Dear Daughter,
I’d like to congratulate you on your recent achievement. You and your Junior Girl Scout troop completed a weekend away from home, staying two nights at a mountain camp three hours away. All 14 of you packed up your pink sleeping bags, loaded your backpacks up with Skittles, SillyBandz and stuffed pandas, and you headed up to the high timber, away from your mother and me.
Since you’re nine, I think we can agree that this is impressive.
Sure, you were reticent the week prior to the getaway. You approached your mother and me with what I’ll call “certainty,” explaining to us that you did not wish to make the trip. It was far, you explained. And away. And two whole nights. Not just one, like a regular sleepover at a friend’s house.

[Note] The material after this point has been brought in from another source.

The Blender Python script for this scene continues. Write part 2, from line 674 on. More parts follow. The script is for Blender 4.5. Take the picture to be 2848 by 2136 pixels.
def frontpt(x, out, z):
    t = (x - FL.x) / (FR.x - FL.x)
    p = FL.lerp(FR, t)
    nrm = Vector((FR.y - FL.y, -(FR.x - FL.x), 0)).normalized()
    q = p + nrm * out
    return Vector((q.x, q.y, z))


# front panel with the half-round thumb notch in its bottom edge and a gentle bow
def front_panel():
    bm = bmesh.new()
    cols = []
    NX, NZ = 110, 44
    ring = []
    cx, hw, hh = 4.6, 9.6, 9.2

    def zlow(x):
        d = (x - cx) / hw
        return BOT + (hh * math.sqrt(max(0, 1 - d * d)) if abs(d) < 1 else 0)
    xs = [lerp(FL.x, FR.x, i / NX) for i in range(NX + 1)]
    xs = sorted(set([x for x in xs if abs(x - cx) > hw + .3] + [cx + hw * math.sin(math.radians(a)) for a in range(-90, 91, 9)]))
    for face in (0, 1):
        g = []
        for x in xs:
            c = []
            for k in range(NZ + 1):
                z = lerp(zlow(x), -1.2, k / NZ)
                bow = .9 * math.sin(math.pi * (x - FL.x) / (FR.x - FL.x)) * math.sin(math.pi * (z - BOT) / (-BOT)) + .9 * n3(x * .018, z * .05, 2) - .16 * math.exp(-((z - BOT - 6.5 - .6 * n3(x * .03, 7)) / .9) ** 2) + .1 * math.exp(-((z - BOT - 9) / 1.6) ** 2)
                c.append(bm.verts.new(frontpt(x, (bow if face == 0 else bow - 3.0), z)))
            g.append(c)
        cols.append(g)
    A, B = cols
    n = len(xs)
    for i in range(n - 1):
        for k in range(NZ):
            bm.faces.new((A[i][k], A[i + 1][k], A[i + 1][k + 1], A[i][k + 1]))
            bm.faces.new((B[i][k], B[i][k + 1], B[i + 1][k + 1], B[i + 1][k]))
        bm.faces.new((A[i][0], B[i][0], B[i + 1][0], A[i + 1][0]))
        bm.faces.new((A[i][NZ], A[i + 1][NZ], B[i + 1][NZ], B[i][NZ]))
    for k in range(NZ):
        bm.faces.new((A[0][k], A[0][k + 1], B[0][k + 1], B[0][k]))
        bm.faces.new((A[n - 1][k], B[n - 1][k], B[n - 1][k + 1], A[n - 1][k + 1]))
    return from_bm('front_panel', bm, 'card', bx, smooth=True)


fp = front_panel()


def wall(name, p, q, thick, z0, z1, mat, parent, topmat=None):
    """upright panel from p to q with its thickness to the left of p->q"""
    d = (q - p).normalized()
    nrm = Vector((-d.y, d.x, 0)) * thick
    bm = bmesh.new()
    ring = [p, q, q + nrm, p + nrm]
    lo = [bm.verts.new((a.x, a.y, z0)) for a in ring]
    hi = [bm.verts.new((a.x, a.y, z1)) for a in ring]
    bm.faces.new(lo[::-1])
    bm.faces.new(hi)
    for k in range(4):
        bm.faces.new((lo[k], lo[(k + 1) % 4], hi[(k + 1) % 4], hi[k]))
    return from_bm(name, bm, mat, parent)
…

Your mother and I explained to you that the trip would be fun. Fun? you said incredulously. You did not agree. I know this because of your dextrous, well-placed air quotes around the word. (Kudos to you, future sarcastic pundit. And kudos again.)
The trip would not be “fun,” you said. You continued making your case for staying home with what I’ll call “tenacity.” (Between you and me, your mother used the word “whiny.” She’s so mean to you. I don’t know how you put up with it.)
You said that perhaps such a journey might be fun, if your mother or myself were to accompany you on the trip.
“But Sweetheart,” I said, “we are not Girl Scouts, you see.”
You explained to us that several other parents were going on the trip. Therefore, we could too. Chaperones, we explained. They are chaperones, and we are not.
“So just be a Sharpertone,” you said plaintively. I will concede this was where I too detected the slightest hint of whininess, which I attributed to a justifiable Fear of the Unknown.